■ The exercise ■
Your task is to output the listing word for word, with pictures excluded.

-- Begin Material --

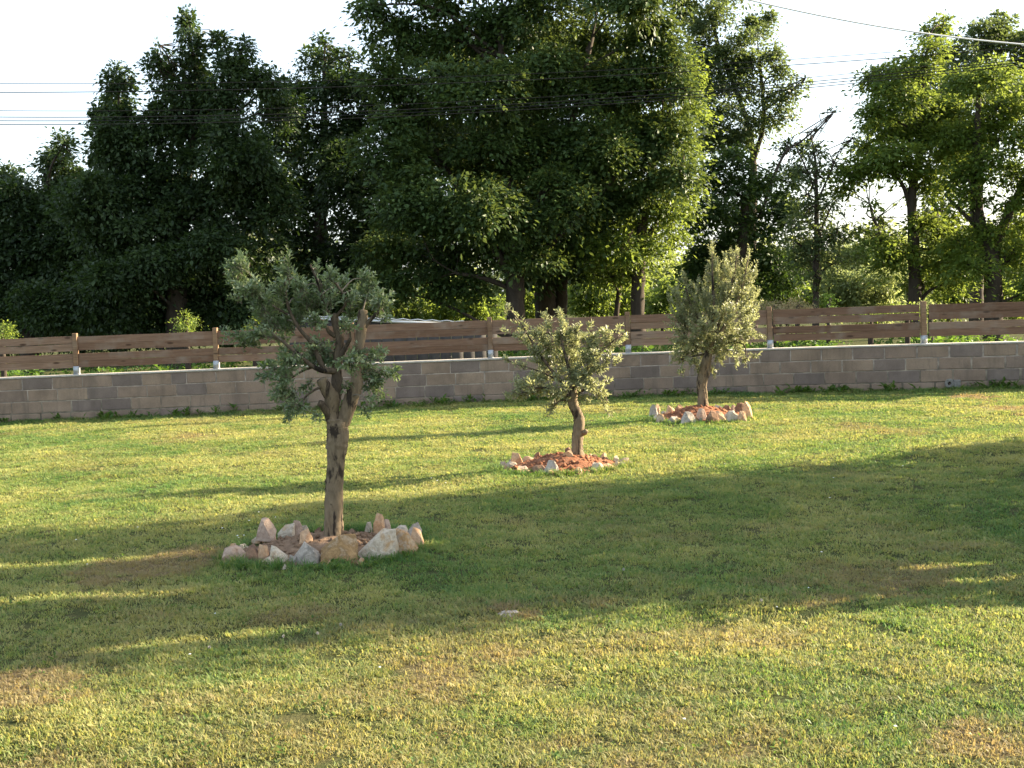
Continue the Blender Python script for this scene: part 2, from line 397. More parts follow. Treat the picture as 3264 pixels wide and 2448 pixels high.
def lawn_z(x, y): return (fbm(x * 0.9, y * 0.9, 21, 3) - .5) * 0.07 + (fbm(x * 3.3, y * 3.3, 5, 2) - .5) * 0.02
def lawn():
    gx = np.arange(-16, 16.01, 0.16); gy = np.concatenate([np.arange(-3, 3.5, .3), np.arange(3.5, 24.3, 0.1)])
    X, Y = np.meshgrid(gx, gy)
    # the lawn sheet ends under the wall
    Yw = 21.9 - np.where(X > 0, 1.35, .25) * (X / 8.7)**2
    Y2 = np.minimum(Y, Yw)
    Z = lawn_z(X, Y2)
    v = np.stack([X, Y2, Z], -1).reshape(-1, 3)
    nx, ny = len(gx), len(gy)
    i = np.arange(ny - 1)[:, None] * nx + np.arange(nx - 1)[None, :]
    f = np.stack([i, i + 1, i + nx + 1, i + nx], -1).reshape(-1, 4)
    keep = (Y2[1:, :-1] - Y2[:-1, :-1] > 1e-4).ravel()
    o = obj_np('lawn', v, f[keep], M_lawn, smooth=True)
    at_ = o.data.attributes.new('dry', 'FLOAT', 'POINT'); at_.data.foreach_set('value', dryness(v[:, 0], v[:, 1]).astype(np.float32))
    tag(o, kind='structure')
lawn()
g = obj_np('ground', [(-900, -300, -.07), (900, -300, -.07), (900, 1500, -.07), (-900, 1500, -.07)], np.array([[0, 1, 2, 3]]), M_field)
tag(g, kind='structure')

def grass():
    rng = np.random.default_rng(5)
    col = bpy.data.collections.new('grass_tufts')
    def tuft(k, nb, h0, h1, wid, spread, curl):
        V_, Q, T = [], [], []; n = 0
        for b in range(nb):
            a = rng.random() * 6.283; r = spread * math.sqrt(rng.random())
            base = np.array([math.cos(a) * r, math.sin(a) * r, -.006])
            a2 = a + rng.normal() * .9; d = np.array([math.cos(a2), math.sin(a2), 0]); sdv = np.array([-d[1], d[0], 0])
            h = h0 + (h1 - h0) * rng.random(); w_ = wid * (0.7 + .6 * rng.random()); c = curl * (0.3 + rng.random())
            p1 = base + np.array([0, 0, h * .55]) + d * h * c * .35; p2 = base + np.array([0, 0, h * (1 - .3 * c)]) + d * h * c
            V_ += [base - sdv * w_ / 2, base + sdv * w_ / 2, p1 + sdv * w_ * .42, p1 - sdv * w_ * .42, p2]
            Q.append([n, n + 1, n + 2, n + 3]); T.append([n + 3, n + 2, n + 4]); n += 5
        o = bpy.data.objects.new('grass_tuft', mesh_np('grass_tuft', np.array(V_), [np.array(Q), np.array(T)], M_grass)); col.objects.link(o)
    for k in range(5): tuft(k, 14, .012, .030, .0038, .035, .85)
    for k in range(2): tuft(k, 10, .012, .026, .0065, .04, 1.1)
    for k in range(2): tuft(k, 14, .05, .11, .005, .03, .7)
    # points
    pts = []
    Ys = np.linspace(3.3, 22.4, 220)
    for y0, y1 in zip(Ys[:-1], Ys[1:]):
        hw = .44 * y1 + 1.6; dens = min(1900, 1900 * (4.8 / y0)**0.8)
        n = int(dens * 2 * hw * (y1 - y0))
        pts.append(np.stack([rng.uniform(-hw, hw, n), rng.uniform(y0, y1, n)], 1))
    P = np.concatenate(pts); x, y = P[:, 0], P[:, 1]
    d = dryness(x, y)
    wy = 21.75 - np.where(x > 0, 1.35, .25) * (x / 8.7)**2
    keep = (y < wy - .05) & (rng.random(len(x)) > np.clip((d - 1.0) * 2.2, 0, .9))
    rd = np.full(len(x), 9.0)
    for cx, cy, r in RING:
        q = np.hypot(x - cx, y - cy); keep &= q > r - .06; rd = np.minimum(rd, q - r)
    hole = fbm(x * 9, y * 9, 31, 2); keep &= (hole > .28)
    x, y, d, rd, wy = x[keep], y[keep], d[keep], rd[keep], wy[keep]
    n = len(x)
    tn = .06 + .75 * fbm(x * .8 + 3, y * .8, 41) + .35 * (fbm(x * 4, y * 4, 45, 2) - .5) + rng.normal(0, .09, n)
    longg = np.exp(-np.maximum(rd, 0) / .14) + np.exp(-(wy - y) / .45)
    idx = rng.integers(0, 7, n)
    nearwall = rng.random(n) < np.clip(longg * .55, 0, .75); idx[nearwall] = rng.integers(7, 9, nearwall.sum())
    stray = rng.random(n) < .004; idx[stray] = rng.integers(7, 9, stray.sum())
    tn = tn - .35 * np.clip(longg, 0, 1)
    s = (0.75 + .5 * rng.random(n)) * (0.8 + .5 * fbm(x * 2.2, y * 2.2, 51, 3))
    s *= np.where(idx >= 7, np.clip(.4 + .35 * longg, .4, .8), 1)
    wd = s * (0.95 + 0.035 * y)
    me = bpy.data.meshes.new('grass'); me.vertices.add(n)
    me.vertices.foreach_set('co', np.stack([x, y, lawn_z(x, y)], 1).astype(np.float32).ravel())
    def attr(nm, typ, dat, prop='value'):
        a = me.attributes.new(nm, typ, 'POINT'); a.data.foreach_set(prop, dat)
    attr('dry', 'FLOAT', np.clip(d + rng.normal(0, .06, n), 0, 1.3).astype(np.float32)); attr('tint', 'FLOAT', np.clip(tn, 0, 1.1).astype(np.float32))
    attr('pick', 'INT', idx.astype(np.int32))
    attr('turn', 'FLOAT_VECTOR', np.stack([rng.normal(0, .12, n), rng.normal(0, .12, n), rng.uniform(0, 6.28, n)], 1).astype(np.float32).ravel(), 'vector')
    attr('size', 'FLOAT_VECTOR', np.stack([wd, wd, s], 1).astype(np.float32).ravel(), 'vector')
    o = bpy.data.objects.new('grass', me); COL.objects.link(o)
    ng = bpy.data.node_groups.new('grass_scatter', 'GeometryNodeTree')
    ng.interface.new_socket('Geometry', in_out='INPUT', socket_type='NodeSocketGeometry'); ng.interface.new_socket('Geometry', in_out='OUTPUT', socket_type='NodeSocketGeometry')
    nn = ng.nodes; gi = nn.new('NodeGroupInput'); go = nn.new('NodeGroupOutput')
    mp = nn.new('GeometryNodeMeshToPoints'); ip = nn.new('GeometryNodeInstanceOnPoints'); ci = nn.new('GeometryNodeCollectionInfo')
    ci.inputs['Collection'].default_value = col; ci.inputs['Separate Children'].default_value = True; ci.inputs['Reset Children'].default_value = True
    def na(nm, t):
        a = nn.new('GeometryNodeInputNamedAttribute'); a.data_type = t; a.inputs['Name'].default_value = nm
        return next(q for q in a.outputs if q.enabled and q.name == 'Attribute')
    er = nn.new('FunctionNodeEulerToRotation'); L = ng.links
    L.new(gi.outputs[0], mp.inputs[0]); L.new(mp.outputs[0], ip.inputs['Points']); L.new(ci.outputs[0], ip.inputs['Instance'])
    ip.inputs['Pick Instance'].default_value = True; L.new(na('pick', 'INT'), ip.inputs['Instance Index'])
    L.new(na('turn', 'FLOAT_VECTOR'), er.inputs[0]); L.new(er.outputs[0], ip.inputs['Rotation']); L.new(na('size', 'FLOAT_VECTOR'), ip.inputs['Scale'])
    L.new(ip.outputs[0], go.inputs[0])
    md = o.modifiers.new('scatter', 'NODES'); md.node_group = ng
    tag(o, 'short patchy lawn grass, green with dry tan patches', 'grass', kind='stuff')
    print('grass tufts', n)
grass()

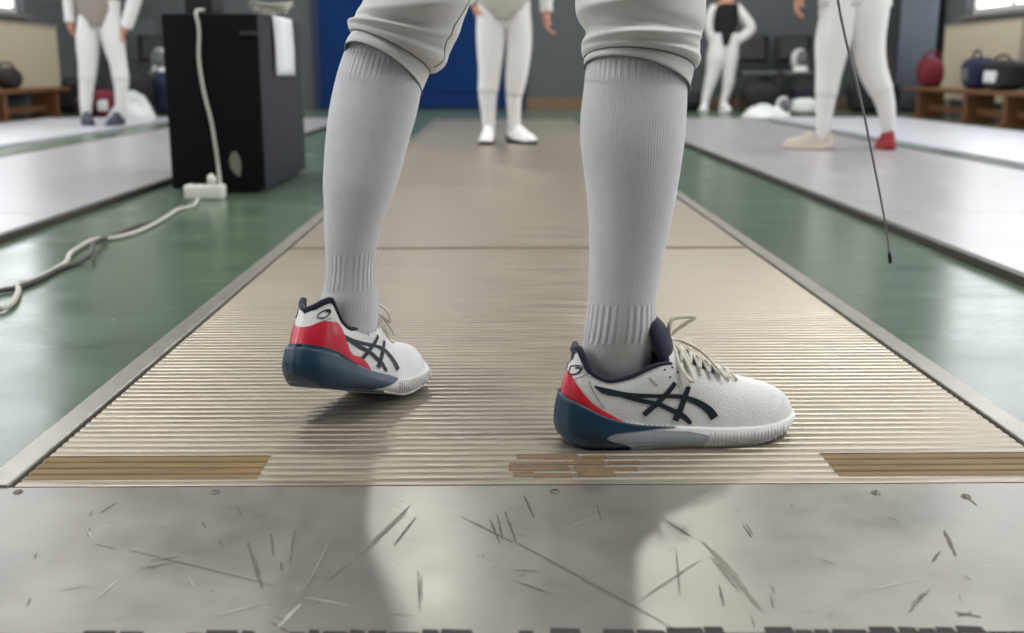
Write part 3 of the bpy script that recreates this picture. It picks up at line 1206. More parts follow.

-- End Material --

■ Exercise response ■
Continue the Blender Python script for this scene: part 2, from line 397. More parts follow. Treat the picture as 3264 pixels wide and 2448 pixels high.
def lawn_z(x, y): return (fbm(x * 0.9, y * 0.9, 21, 3) - .5) * 0.07 + (fbm(x * 3.3, y * 3.3, 5, 2) - .5) * 0.02
def lawn():
    gx = np.arange(-16, 16.01, 0.16); gy = np.concatenate([np.arange(-3, 3.5, .3), np.arange(3.5, 24.3, 0.1)])
    X, Y = np.meshgrid(gx, gy)
    # the lawn sheet ends under the wall
    Yw = 21.9 - np.where(X > 0, 1.35, .25) * (X / 8.7)**2
    Y2 = np.minimum(Y, Yw)
    Z = lawn_z(X, Y2)
    v = np.stack([X, Y2, Z], -1).reshape(-1, 3)
    nx, ny = len(gx), len(gy)
    i = np.arange(ny - 1)[:, None] * nx + np.arange(nx - 1)[None, :]
    f = np.stack([i, i + 1, i + nx + 1, i + nx], -1).reshape(-1, 4)
    keep = (Y2[1:, :-1] - Y2[:-1, :-1] > 1e-4).ravel()
    o = obj_np('lawn', v, f[keep], M_lawn, smooth=True)
    at_ = o.data.attributes.new('dry', 'FLOAT', 'POINT'); at_.data.foreach_set('value', dryness(v[:, 0], v[:, 1]).astype(np.float32))
    tag(o, kind='structure')
lawn()
g = obj_np('ground', [(-900, -300, -.07), (900, -300, -.07), (900, 1500, -.07), (-900, 1500, -.07)], np.array([[0, 1, 2, 3]]), M_field)
tag(g, kind='structure')

def grass():
    rng = np.random.default_rng(5)
    col = bpy.data.collections.new('grass_tufts')
    def tuft(k, nb, h0, h1, wid, spread, curl):
        V_, Q, T = [], [], []; n = 0
        for b in range(nb):
            a = rng.random() * 6.283; r = spread * math.sqrt(rng.random())
            base = np.array([math.cos(a) * r, math.sin(a) * r, -.006])
            a2 = a + rng.normal() * .9; d = np.array([math.cos(a2), math.sin(a2), 0]); sdv = np.array([-d[1], d[0], 0])
            h = h0 + (h1 - h0) * rng.random(); w_ = wid * (0.7 + .6 * rng.random()); c = curl * (0.3 + rng.random())
            p1 = base + np.array([0, 0, h * .55]) + d * h * c * .35; p2 = base + np.array([0, 0, h * (1 - .3 * c)]) + d * h * c
            V_ += [base - sdv * w_ / 2, base + sdv * w_ / 2, p1 + sdv * w_ * .42, p1 - sdv * w_ * .42, p2]
            Q.append([n, n + 1, n + 2, n + 3]); T.append([n + 3, n + 2, n + 4]); n += 5
        o = bpy.data.objects.new('grass_tuft', mesh_np('grass_tuft', np.array(V_), [np.array(Q), np.array(T)], M_grass)); col.objects.link(o)
    for k in range(5): tuft(k, 14, .012, .030, .0038, .035, .85)
    for k in range(2): tuft(k, 10, .012, .026, .0065, .04, 1.1)
    for k in range(2): tuft(k, 14, .05, .11, .005, .03, .7)
    # points
    pts = []
    Ys = np.linspace(3.3, 22.4, 220)
    for y0, y1 in zip(Ys[:-1], Ys[1:]):
        hw = .44 * y1 + 1.6; dens = min(1900, 1900 * (4.8 / y0)**0.8)
        n = int(dens * 2 * hw * (y1 - y0))
        pts.append(np.stack([rng.uniform(-hw, hw, n), rng.uniform(y0, y1, n)], 1))
    P = np.concatenate(pts); x, y = P[:, 0], P[:, 1]
    d = dryness(x, y)
    wy = 21.75 - np.where(x > 0, 1.35, .25) * (x / 8.7)**2
    keep = (y < wy - .05) & (rng.random(len(x)) > np.clip((d - 1.0) * 2.2, 0, .9))
    rd = np.full(len(x), 9.0)
    for cx, cy, r in RING:
        q = np.hypot(x - cx, y - cy); keep &= q > r - .06; rd = np.minimum(rd, q - r)
    hole = fbm(x * 9, y * 9, 31, 2); keep &= (hole > .28)
    x, y, d, rd, wy = x[keep], y[keep], d[keep], rd[keep], wy[keep]
    n = len(x)
    tn = .06 + .75 * fbm(x * .8 + 3, y * .8, 41) + .35 * (fbm(x * 4, y * 4, 45, 2) - .5) + rng.normal(0, .09, n)
    longg = np.exp(-np.maximum(rd, 0) / .14) + np.exp(-(wy - y) / .45)
    idx = rng.integers(0, 7, n)
    nearwall = rng.random(n) < np.clip(longg * .55, 0, .75); idx[nearwall] = rng.integers(7, 9, nearwall.sum())
    stray = rng.random(n) < .004; idx[stray] = rng.integers(7, 9, stray.sum())
    tn = tn - .35 * np.clip(longg, 0, 1)
    s = (0.75 + .5 * rng.random(n)) * (0.8 + .5 * fbm(x * 2.2, y * 2.2, 51, 3))
    s *= np.where(idx >= 7, np.clip(.4 + .35 * longg, .4, .8), 1)
    wd = s * (0.95 + 0.035 * y)
    me = bpy.data.meshes.new('grass'); me.vertices.add(n)
    me.vertices.foreach_set('co', np.stack([x, y, lawn_z(x, y)], 1).astype(np.float32).ravel())
    def attr(nm, typ, dat, prop='value'):
        a = me.attributes.new(nm, typ, 'POINT'); a.data.foreach_set(prop, dat)
    attr('dry', 'FLOAT', np.clip(d + rng.normal(0, .06, n), 0, 1.3).astype(np.float32)); attr('tint', 'FLOAT', np.clip(tn, 0, 1.1).astype(np.float32))
    attr('pick', 'INT', idx.astype(np.int32))
    attr('turn', 'FLOAT_VECTOR', np.stack([rng.normal(0, .12, n), rng.normal(0, .12, n), rng.uniform(0, 6.28, n)], 1).astype(np.float32).ravel(), 'vector')
    attr('size', 'FLOAT_VECTOR', np.stack([wd, wd, s], 1).astype(np.float32).ravel(), 'vector')
    o = bpy.data.objects.new('grass', me); COL.objects.link(o)
    ng = bpy.data.node_groups.new('grass_scatter', 'GeometryNodeTree')
    ng.interface.new_socket('Geometry', in_out='INPUT', socket_type='NodeSocketGeometry'); ng.interface.new_socket('Geometry', in_out='OUTPUT', socket_type='NodeSocketGeometry')
    nn = ng.nodes; gi = nn.new('NodeGroupInput'); go = nn.new('NodeGroupOutput')
    mp = nn.new('GeometryNodeMeshToPoints'); ip = nn.new('GeometryNodeInstanceOnPoints'); ci = nn.new('GeometryNodeCollectionInfo')
    ci.inputs['Collection'].default_value = col; ci.inputs['Separate Children'].default_value = True; ci.inputs['Reset Children'].default_value = True
    def na(nm, t):
        a = nn.new('GeometryNodeInputNamedAttribute'); a.data_type = t; a.inputs['Name'].default_value = nm
        return next(q for q in a.outputs if q.enabled and q.name == 'Attribute')
    er = nn.new('FunctionNodeEulerToRotation'); L = ng.links
    L.new(gi.outputs[0], mp.inputs[0]); L.new(mp.outputs[0], ip.inputs['Points']); L.new(ci.outputs[0], ip.inputs['Instance'])
    ip.inputs['Pick Instance'].default_value = True; L.new(na('pick', 'INT'), ip.inputs['Instance Index'])
    L.new(na('turn', 'FLOAT_VECTOR'), er.inputs[0]); L.new(er.outputs[0], ip.inputs['Rotation']); L.new(na('size', 'FLOAT_VECTOR'), ip.inputs['Scale'])
    L.new(ip.outputs[0], go.inputs[0])
    md = o.modifiers.new('scatter', 'NODES'); md.node_group = ng
    tag(o, 'short patchy lawn grass, green with dry tan patches', 'grass', kind='stuff')
    print('grass tufts', n)
grass()

Write part 3 of the bpy script that recreates this picture. It picks up at line 1206. More parts follow.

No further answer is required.